Similarly, 26% of children 13 to 15 years of age said they had seen discrimination on the basis of gender, religion, or race on Instagram in the past seven days. Eleven percent said they had been bullied, ostracized, or gossiped about.
“It’s eminently preventable. It’s something that’s very easy for them to address …You can never eradicate it, but it should be a fraction of a percent,” Bejar said.
“And it should be as close to zero as you can make anything that involves humans and people, and to create an environment where respect is the norm, right?”

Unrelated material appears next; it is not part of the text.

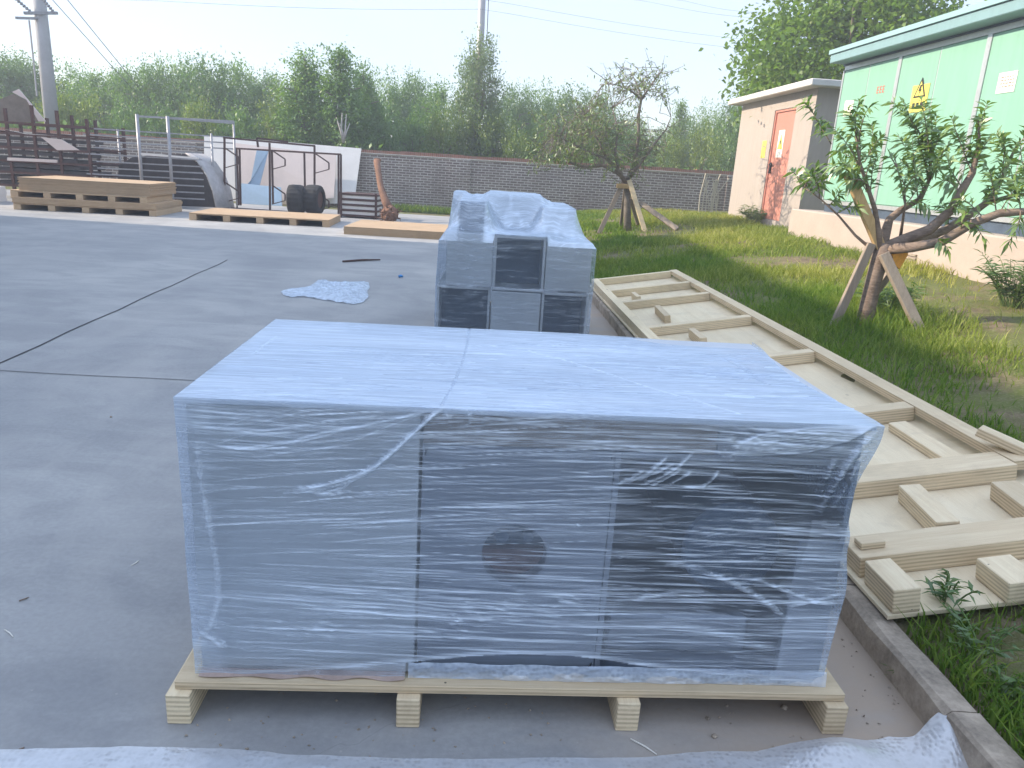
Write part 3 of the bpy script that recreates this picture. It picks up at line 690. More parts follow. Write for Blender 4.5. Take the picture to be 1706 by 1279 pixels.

Study results not even allowed to be shared internally
In fall 2021, Bejar shared the results of his investigation with Meta’s management team by email. It was addressed to the highest executives, known internally as the “M-Team.”
The M-Team included Meta CEO Mark Zuckerberg; Sheryl Sandberg, Facebook’s first female executive and the COO; Adam Mosseri, head of Instagram; and Chris Cox, Meta’s CPO and who oversees all products. In addition to sharing the results of his study, Bejar also explained the sexual harassment his own daughter had experienced.

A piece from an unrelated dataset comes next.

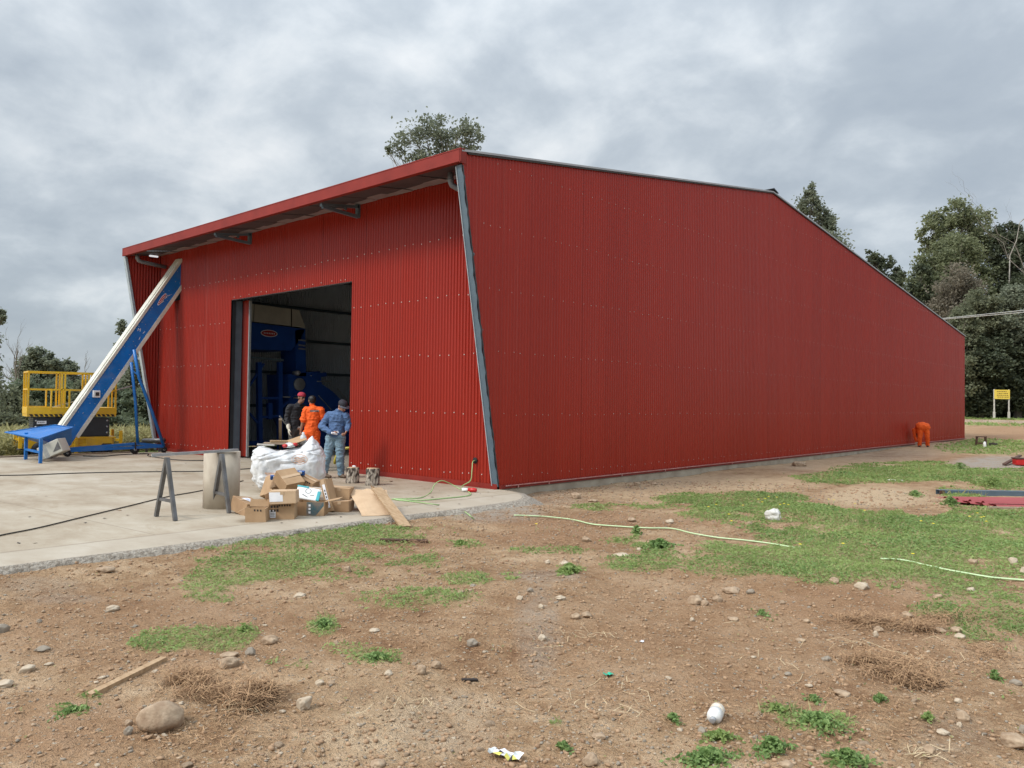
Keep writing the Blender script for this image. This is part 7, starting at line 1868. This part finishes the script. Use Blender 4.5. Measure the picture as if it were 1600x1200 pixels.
# scraps and crumbs of mud on the slab
def slab_debris():
    g = np.random.default_rng(33); mb = MB()
    for _ in range(150):
        x, y = g.uniform(-11, 1.2), g.uniform(-9, -0.3)
        if g.random() < 0.45: x, y = g.normal(-1.2, 1.6), g.normal(-1.6, 1.3)
        if y > -0.1 or x > 1.25: continue
        s_ = g.uniform(0.008, 0.030); a = g.uniform(0, 6.28)
        pts = [(x+s_*math.cos(a+q)*g.uniform(.5, 1.5), y+s_*math.sin(a+q)*g.uniform(.5, 1.2), 0.005+g.uniform(0, 0.008)) for q in (0, 1.3, 2.6, 3.9, 5.1)]
        mb.add(pts, [(0, 1, 2, 3, 4)], ('rust', 'wood_grey', 'earth', 'mark_black')[int(g.integers(0, 4))])
    tag(mb.obj('slab_debris'), 'chips of bark, mud and rubbish scattered on the slab', 'debris', kind='stuff')
slab_debris()
# ------------------------------------------------------------------ dry straw
def straw(name, label, spots, n, seed, ln=(0.05, 0.20), hgt=0.08, mat='straw_dry', kind=None, w=0.0033):
    g = np.random.default_rng(seed); P0 = gpt(*spots[0][:2]); V, Fc, tn = [], [], []
    k = 0
    S_ = np.array(spots, float)[g.integers(0, len(spots), n)]
    PP = gpts(S_[:, 0]+S_[:, 2]*g.normal(size=n)*0.5, S_[:, 1]+S_[:, 3]*g.normal(size=n)*0.5)
    for p in PP:
        L = g.uniform(*ln); a = g.uniform(0, 6.28); el = g.normal()*0.22
        d = np.array([math.cos(a)*math.cos(el), math.sin(a)*math.cos(el), math.sin(el)]); s = np.array([-d[1], d[0], 0.3]); s /= np.linalg.norm(s)
        c = p+np.array([0, 0, 0.01+hgt*g.random()**2]); bend = np.array([0, 0, 0.12*L*g.normal()])+s*0.15*L*g.normal()
        A, M_, B_ = c-d*L/2, c+bend, c+d*L/2
        for q in (A, M_, B_): V += [q-s*w/2-P0, q+s*w/2-P0]
        Fc += [(k, k+2, k+3, k+1), (k+2, k+4, k+5, k+3)]; k += 6
    me = np_mesh(name, np.array(V), np.array(Fc), mat)
    o = link(name, me, loc=tuple(P0)); return tag(o, label, 'straw', kind=kind)
straw('straw_heap', 'tangle of dry brown straw and roots right of the big boulder', [(330, 1085, 60, 14), (385, 1100, 40, 18), (300, 1065, 40, 8), (410, 1090, 24, 12)], 2600, 1, hgt=0.085)
straw('straw_heap', 'tangle of dry brown straw on the right-hand bank', [(1400, 1050, 50, 12), (1360, 1035, 50, 8), (1440, 1070, 40, 10), (1420, 1055, 40, 14)], 2200, 2, hgt=0.075)
straw('straw_heap', 'dry reddish straw along the upper edge of the dirt bank', [(1380, 978, 60, 8), (1350, 970, 50, 6), (1470, 970, 50, 8), (1440, 985, 40, 6)], 1000, 3, ln=(0.06, 0.24), hgt=0.06)
straw('straw_bits', 'dry stalks and root bits strewn over the dirt', [(1000, 990, 200, 60), (700, 1000, 250, 60), (950, 1080, 260, 60), (1300, 1120, 200, 60), (350, 1140, 250, 40), (150, 1000, 160, 60), (850, 860, 160, 25), (900, 925, 160, 14), (1550, 1020, 60, 40)], 5200, 4, ln=(0.015, 0.08), hgt=0.012, kind='stuff')
straw('pale_stalks', 'pale dry stalks strewn over the dirt', [(380, 1108, 30, 8), (1440, 1030, 60, 18), (910, 1000, 60, 20), (1180, 1030, 120, 40), (1330, 1010, 60, 10), (940, 1100, 100, 40), (1450, 1180, 40, 16), (650, 1110, 80, 20)], 190, 5, ln=(0.05, 0.22), hgt=0.03, mat='straw_pale', kind='stuff', w=0.004)
straw('red_soil_straw', 'reddish dry plant litter by the slab edge', [(640, 848, 40, 6), (900, 812, 120, 8), (1060, 808, 60, 6), (870, 850, 60, 8)], 900, 6, ln=(0.05, 0.2), hgt=0.03, kind='stuff')
# ------------------------------------------------------------------ litter
p0, p1 = Vector(gpt(138, 1091)), Vector(gpt(256, 1033)); m_ = MB(); m_.bar(p0+Vector((0, 0, 0.012)), p1+Vector((0, 0, 0.015)), 0.048, 0.030, 'wood'); tag(m_.obj('wooden_lath'), 'splintered wooden lath lying on the dirt above the big boulder', 'lath')
m_ = MB(); p0, p1 = Vector(gpt(735, 1066)), Vector(gpt(746, 1064)); m_.bar(Vector(gpt(722, 1064))+Vector((0, 0, 0.008)), p1+Vector((0, 0, 0.008)), 0.03, 0.012, 'mark_black'); tag(m_.obj('dark_chip'), 'flat dark chip of wood lying in the middle of the dirt', 'chip')
m_ = MB(); p0, p1 = Vector(gpt(594, 846)), Vector(gpt(668, 848)); m_.bar(p0+Vector((0, 0, 0.02)), p1+Vector((0, 0, 0.02)), 0.09, 0.03, 'rust'); tag(m_.obj('rotten_board'), 'rotten reddish board lying in the grass below the slab edge', 'board')
t = thing('plastic_bottle', 'dirty white plastic bottle lying on the dirt near the bottom edge', 'bottle', gpt(1118, 1127), Rcam(1118, 0))
R = rotm(math.radians(96), 0, math.radians(-12))
m_ = MB(); m_.lathe([(0.028, -0.068), (0.041, -0.060), (0.043, -0.01)], 'bottle_dirty', (0, 0.01, 0.038), 20, R); m_.lathe([(0.0432, -0.01), (0.043, 0.035), (0.036, 0.052), (0.016, 0.060), (0.015, 0.066)], 'bottle_white', (0, 0.01, 0.038), 20, R); m_.obj('bottle', t)
m_ = MB(); m_.lathe([(0.018, 0.066), (0.018, 0.086), (0.014, 0.088)], 'steel_light', (0, 0.01, 0.038), 14, R); m_.obj('bottle_cap', t)
def crumple(name, u, v, w, h, mats, label, cat, seed, hgt=0.03, rz_=0.0, n=9):
    p = gpt(u, v); g = np.random.default_rng(seed); mb = MB()
    nx, ny = n, max(3, int(n*h/w)); vs = []
    for j in range(ny+1):
        for i in range(nx+1): vs.append(((i/nx-.5)*w+g.normal()*w*.02, (j/ny-.5)*h+g.normal()*h*.04, 0.006+hgt*g.random()))
    for j in range(ny):
        for i in range(nx):
            a = j*(nx+1)+i; mb.add([vs[a], vs[a+1], vs[a+nx+2], vs[a+nx+1]], [(0, 1, 2), (0, 2, 3)], mats[int(g.integers(0, len(mats)))])
    return tag(mb.obj(name, loc=tuple(p), rotz=Rcam(u, 0)+rz_), label, cat)
crumple('snack_wrapper', 790, 1184, 0.18, 0.07, ['foil', 'foil', 'foil', 'paper', 'foil_yellow', 'mark_black'], 'torn silver and yellow snack wrapper at the bottom edge', 'wrapper', 3, 0.03, -0.5)
crumple('green_wrapper', 950, 1058, 0.062, 0.045, ['litter_green'], 'small shiny green wrapper on the bare dirt', 'wrapper', 4, 0.014, 0.2, 5)
crumple('white_scrap', 1003, 1004, 0.034, 0.024, ['paper'], 'tiny white scrap on the dirt above the green wrapper', 'scrap', 5, 0.012, 0.2, 4)
m_ = MB(); p = gpt(1208, 815); m_.blob((0, 0, 0.10), (0.125, 0.11, 0.105), 'bag_white', 4, 6, 0.35); tag(m_.obj('white_bag', loc=tuple(p)), 'crumpled white plastic bag lying in the grass among yellow flowers', 'bag')
crumple('white_sheet', 1385, 751, 0.75, 0.22, ['white_paint', 'box_white'], 'scrap of white sheeting in the grass beyond the gravel patch', 'sheeting', 7, 0.03, 0.2, 8)
for u, v, lab in ((1255, 688, 'clod of earth at the foot of the red wall'),): pass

“Sheryl Sandberg wrote back, ‘I’m so sorry that your daughter was experiencing these things. I know what it’s like to be a woman that gets told to get back to the kitchen, and it’s absolutely awful,’ and then [she] did not follow up,” Bejar said.
“And then Mark didn’t even reply to the email,” he added.

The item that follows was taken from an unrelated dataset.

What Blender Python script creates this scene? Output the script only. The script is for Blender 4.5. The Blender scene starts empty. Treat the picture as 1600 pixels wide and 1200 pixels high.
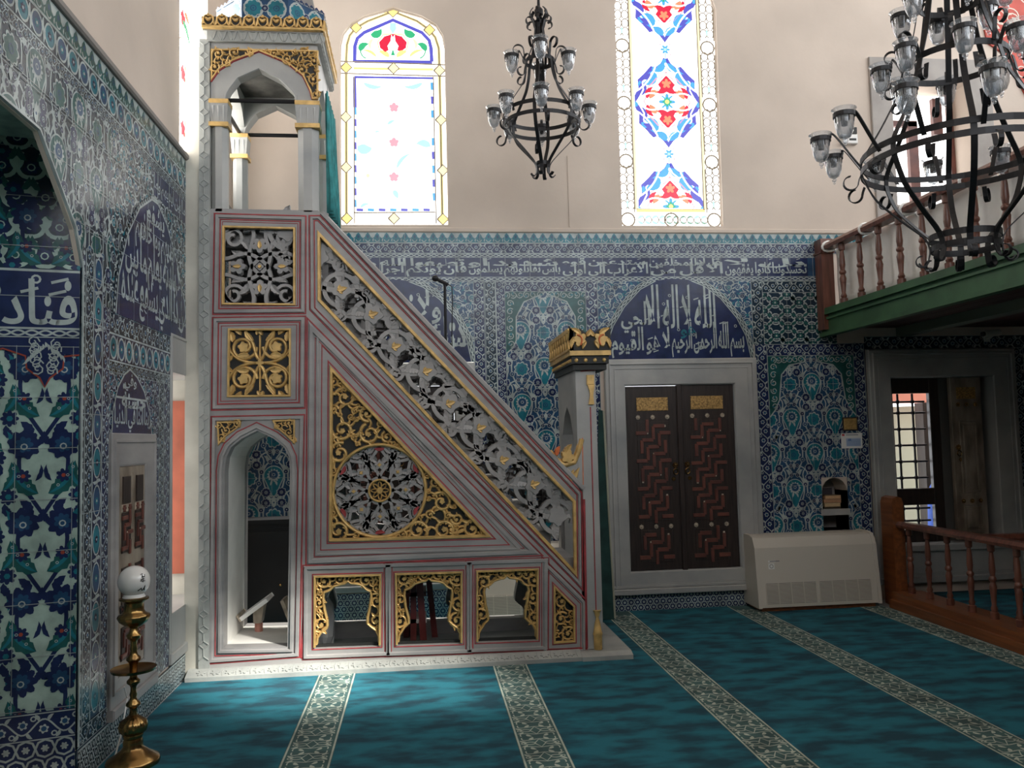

Bejar spoke directly with Mosseri and Cox. They said they were well aware of how many children had already been affected. But they never took concrete action.
“They don’t care about the harm that teenagers are experiencing on their platform,” Bejar said.
“You saw it at the hearing. He [Mark Zuckerberg] turned around and apologized,” he continued, suggesting that Zuckerberg should have instead said “‘I want each of you parents to come into my office. I will spend time sitting down with you. I will ask my people to understand the harm that your child experienced, and I’m going to make changes to my product to prevent what can be prevented.’ It’s very simple, right? You don’t just turn around and say, ‘You should have never experienced this.’”
“By their actions, you know that they’re not prioritizing [protecting children] because all they needed to do when they came out [at the hearing] is to say ‘We are committed to reducing unwanted advances on kids,’” Bejar finished.
The M-Team did not even allow Bejar’s findings to be released internally. After discussions with Meta’s public relations and legal departments, he was asked to dilute the content and frame it as a mere hypothesis.
A copy of the email that Bejar sent of Meta’s M-Team, including Mark Zuckerberg. Image courtesy of Arturo Bejar.
“There’s nobody wanting to make kids safe”
In fall 2023, Bejar spoke to the Wall Street Journal about his experiences at Meta. At the same time, he joined the congressional hearings on online platforms as a witness.
Meta is “standing right there, and they could help. And that’s why I loved the work” to improve user safety, Bejar explained.
However, said he feels that “there’s nobody watching out for your kids right now. There’s nobody wanting to make them safe. There’s nobody trying to prevent these things from happening.”
“When I blew the whistle, I chose that I would never work on this industry again,” he said.
Currently, Bejar is calling for strengthened government regulation, including requiring greater transparency about the harm occurring on online platforms.
“If you think about any place where you entrust your kids — think of an arcade, think of a movie theater, think of all those businesses where you let your kids go play — if you knew that one in eight kids got sexually harassed in one of those places in the last seven days, who would you hold to account? Whose responsibility is it? It’s the leadership’s responsibility. It’s the CEO’s responsibility. And when the CEO will not step up to address it, it is government’s responsibility to protect our children,” he emphasized.